Simulation of turbulent bubbly flow in pipes of different diameter

Many technical processes in industries such as chemical or electricity but also numerous natural phenomena involve multiphase flow. Due to the complex physics and the broad range of relevant length scales involved, it is a formidable task to achieve a better understanding of such flows. A detailed insight into the local flow field can be obtained from multiphase computational fluid dynamics, which therefore is a potentially valuable tool for the optimisation of existing and the design of new technical equipment. Such simulations are feasible within the Eulerian two-fluid framework of interpenetrating continua. Within this framework the interfacial transfer processes need to be modelled by suitable closure relations, many of which have been proposed in the literature. Predictions with multiphase CFD are only possible if a fixed set of closures is available that has been validated for a wide range of flow conditions and can therefore reliably be used also for unknown flow problems. As a safe starting point a baseline model applicable for adiabatic bubbly flows has recently been defined by Rzehak and Krepper (2013).
In this work we compare simulation results obtained using the baseline model with three different sets of experimental data for dispersed gas-liquid pipe flow given by Liu (1998), Shawkat et al. (2008), and Hosokawa and Tomiyama (2009).

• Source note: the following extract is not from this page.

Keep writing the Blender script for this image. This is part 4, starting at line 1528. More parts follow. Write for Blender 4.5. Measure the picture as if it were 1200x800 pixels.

Air and water under similar flow conditions have been used in the different experiments, so that the main difference between the experiments is the variation of the pipe diameter from 25 mm to 200 mm. Overall all three experimental data sets are reasonably well reproduced by the simulation results, in particular in the bulk of the flow. The need for improved modelling of multiphase turbulence as well as wall effects manifests itself through larger differences with the experimental data in the near-wall region of the pipes.